**DATA SECTION:**
------

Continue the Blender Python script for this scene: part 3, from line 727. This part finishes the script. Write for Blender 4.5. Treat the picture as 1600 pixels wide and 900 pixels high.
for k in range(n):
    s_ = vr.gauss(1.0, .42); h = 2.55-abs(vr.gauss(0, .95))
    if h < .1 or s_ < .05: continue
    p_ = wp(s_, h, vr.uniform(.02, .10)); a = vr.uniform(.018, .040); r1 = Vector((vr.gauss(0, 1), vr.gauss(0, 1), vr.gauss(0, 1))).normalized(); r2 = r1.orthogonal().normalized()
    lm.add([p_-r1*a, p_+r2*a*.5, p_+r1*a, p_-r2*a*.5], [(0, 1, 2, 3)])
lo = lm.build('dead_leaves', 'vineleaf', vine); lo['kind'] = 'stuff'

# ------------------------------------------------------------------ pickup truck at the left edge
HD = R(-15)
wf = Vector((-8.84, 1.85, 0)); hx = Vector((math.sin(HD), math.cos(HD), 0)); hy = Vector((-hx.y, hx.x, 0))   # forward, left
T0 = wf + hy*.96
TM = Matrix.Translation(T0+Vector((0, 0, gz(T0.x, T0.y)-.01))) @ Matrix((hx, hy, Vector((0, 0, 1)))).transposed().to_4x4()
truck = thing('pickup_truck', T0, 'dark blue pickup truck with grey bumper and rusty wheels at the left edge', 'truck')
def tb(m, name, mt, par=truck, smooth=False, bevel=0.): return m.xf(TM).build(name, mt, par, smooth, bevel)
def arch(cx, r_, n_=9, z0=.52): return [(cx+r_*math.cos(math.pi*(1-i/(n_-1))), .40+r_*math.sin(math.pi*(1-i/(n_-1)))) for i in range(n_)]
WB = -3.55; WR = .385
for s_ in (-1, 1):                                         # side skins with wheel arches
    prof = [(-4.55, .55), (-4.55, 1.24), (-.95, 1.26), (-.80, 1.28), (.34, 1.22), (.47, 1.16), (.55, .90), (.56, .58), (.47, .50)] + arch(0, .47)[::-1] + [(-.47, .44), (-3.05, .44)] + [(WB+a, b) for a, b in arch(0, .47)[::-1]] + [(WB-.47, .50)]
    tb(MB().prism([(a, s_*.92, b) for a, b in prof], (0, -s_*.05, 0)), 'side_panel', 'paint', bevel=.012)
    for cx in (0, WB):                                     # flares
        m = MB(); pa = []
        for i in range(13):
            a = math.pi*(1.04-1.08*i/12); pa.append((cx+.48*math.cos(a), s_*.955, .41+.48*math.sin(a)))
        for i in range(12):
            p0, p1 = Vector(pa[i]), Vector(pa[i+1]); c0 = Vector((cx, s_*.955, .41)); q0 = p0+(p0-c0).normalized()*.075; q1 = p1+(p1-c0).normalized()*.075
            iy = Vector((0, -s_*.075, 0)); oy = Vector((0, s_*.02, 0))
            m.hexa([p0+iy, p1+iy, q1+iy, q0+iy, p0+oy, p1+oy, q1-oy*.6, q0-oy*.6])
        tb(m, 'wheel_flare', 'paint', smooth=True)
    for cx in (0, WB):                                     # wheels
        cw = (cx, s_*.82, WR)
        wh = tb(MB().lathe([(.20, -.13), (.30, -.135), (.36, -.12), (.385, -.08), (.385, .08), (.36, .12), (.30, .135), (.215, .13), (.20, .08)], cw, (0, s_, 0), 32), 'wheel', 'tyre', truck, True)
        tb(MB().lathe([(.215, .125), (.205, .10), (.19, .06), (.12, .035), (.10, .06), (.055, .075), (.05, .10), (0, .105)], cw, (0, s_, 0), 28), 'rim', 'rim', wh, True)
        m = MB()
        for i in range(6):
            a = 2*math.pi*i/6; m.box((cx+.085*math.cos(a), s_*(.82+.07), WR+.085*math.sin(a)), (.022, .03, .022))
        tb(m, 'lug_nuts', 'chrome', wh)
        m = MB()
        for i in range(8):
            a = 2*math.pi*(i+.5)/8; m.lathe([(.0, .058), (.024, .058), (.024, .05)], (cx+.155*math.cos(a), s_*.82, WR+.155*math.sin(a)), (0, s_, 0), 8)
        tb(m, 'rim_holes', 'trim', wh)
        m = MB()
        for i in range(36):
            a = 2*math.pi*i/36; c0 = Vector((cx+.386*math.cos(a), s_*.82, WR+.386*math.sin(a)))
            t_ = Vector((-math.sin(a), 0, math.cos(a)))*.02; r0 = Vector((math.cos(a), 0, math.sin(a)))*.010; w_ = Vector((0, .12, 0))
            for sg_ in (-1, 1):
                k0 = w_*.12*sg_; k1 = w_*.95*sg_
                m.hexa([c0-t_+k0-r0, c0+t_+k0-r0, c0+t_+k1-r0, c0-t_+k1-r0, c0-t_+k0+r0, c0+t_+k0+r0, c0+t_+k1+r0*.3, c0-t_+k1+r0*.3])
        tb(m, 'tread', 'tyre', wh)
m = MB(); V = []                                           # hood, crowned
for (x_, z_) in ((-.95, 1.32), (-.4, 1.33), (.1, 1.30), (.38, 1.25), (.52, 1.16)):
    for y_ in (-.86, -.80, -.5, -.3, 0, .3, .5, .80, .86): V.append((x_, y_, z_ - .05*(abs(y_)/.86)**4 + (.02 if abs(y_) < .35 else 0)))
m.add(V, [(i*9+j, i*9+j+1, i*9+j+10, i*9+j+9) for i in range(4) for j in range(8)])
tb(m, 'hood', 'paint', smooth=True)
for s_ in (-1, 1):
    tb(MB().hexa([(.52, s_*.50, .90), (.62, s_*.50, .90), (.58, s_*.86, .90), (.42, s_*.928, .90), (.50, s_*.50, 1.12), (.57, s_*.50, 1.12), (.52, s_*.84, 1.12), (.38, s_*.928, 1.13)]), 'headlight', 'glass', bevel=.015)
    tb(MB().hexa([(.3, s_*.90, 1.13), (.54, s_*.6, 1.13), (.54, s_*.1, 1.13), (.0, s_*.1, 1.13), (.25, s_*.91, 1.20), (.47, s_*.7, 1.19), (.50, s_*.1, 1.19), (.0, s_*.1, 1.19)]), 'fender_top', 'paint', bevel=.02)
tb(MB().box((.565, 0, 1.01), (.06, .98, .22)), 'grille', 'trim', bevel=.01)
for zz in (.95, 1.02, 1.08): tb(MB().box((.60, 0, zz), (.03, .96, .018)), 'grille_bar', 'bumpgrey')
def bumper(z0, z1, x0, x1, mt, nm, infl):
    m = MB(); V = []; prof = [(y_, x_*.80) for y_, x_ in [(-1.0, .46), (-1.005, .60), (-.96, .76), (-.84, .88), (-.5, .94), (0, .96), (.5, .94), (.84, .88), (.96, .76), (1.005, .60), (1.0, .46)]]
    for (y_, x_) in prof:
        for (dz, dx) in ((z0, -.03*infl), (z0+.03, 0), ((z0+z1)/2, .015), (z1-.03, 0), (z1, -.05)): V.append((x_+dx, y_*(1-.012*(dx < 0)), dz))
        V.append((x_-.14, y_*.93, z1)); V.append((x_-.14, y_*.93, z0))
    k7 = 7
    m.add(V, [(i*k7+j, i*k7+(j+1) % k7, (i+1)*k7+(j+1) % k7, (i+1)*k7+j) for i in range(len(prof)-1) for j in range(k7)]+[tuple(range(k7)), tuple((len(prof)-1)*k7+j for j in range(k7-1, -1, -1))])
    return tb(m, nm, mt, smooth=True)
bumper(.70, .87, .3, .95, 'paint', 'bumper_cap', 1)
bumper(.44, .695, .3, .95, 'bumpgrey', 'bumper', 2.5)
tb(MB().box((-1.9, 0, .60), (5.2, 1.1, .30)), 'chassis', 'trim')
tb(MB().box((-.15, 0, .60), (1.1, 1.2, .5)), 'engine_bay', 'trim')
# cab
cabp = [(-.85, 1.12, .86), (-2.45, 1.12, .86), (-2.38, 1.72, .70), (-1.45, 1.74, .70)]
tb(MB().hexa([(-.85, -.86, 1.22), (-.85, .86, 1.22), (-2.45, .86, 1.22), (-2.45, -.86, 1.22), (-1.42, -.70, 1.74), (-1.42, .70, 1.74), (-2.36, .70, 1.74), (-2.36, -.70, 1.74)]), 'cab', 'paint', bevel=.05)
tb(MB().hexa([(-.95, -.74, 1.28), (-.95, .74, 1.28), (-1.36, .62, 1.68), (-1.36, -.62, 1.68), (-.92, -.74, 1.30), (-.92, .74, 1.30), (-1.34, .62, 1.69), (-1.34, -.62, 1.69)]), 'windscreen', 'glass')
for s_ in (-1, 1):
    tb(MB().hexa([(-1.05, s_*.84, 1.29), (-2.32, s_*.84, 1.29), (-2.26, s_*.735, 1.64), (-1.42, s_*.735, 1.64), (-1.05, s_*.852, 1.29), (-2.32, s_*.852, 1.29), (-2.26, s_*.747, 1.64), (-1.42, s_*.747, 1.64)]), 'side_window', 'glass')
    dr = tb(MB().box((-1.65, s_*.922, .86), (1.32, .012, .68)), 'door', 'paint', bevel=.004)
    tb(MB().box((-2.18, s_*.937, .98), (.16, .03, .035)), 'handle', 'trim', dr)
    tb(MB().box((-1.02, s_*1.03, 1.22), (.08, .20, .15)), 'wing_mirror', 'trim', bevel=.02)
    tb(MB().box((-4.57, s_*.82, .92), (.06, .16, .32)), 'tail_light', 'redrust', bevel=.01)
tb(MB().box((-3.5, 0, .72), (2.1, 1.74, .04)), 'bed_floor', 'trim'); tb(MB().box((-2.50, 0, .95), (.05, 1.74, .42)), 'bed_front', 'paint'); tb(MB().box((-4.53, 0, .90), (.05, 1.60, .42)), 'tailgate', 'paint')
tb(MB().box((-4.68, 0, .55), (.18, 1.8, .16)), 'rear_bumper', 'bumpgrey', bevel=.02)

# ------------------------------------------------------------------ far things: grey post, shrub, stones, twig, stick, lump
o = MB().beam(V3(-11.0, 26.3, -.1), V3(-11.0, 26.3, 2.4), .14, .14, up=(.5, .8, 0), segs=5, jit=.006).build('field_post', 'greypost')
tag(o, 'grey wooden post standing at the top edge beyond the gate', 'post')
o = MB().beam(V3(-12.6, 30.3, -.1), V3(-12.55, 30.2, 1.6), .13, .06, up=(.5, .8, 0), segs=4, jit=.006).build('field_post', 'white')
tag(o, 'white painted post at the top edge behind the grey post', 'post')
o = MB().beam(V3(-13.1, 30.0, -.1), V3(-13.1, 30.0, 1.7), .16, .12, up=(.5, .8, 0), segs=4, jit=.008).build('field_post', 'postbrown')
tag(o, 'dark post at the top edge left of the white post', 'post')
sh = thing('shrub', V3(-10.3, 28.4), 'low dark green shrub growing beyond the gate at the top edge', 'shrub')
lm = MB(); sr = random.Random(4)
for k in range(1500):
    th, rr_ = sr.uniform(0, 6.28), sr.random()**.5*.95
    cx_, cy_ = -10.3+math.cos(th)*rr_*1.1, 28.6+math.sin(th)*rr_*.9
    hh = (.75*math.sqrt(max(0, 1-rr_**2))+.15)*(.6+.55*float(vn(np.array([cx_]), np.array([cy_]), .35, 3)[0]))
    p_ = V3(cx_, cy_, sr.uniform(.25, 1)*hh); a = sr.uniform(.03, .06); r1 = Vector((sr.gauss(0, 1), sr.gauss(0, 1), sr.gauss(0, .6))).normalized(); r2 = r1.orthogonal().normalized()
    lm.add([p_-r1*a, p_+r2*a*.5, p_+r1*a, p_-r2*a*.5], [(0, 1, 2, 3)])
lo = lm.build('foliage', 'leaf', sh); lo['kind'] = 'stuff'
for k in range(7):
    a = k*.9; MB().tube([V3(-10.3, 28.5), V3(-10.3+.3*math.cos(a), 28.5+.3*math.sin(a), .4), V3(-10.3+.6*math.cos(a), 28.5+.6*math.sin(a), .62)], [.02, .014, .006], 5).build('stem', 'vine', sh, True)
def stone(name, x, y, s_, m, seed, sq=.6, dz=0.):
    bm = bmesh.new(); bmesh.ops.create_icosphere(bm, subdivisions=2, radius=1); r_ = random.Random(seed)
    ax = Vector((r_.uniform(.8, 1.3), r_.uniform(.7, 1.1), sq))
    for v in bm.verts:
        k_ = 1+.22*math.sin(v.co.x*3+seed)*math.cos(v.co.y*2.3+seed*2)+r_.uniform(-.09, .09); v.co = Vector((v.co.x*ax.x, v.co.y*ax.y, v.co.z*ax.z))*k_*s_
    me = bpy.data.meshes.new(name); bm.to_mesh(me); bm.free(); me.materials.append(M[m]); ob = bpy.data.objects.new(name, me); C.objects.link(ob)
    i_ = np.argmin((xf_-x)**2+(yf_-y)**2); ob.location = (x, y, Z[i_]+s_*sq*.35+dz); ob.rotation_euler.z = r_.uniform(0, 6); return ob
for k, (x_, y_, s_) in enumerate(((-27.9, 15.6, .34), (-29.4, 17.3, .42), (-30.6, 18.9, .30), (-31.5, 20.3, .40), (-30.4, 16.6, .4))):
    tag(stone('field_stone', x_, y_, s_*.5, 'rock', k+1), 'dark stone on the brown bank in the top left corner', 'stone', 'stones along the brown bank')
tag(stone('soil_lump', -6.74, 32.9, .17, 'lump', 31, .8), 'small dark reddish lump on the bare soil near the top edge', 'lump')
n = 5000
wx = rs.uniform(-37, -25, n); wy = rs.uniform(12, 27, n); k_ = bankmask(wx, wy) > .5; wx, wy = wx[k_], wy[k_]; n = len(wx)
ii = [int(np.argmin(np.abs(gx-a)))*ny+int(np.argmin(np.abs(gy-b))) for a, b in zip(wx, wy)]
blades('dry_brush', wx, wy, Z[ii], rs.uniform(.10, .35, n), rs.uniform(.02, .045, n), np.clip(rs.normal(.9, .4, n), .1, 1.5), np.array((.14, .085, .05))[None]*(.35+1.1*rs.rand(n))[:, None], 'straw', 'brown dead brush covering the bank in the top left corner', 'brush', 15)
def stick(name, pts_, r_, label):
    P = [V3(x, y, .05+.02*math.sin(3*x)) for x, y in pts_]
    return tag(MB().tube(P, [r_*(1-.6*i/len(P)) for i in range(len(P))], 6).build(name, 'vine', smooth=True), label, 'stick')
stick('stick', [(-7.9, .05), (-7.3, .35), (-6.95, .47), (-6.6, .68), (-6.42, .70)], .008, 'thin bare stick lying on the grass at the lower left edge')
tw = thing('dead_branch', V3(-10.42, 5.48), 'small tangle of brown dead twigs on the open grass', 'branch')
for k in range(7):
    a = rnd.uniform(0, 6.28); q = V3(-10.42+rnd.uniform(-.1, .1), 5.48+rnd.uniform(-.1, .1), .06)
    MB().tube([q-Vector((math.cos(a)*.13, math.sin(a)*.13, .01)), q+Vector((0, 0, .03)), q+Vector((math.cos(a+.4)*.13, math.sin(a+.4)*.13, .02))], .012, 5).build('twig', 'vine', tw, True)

------

**SET PROBLEM:** Write down again the exact lines running from the beginning of the data to the line containing "lo = lm.build('dead_leaves', 'vineleaf', vine);", with both ends included.

**EXERCISE RESPONSE:**
Continue the Blender Python script for this scene: part 3, from line 727. This part finishes the script. Write for Blender 4.5. Treat the picture as 1600 pixels wide and 900 pixels high.
for k in range(n):
    s_ = vr.gauss(1.0, .42); h = 2.55-abs(vr.gauss(0, .95))
    if h < .1 or s_ < .05: continue
    p_ = wp(s_, h, vr.uniform(.02, .10)); a = vr.uniform(.018, .040); r1 = Vector((vr.gauss(0, 1), vr.gauss(0, 1), vr.gauss(0, 1))).normalized(); r2 = r1.orthogonal().normalized()
    lm.add([p_-r1*a, p_+r2*a*.5, p_+r1*a, p_-r2*a*.5], [(0, 1, 2, 3)])
lo = lm.build('dead_leaves', 'vineleaf', vine); lo['kind'] = 'stuff'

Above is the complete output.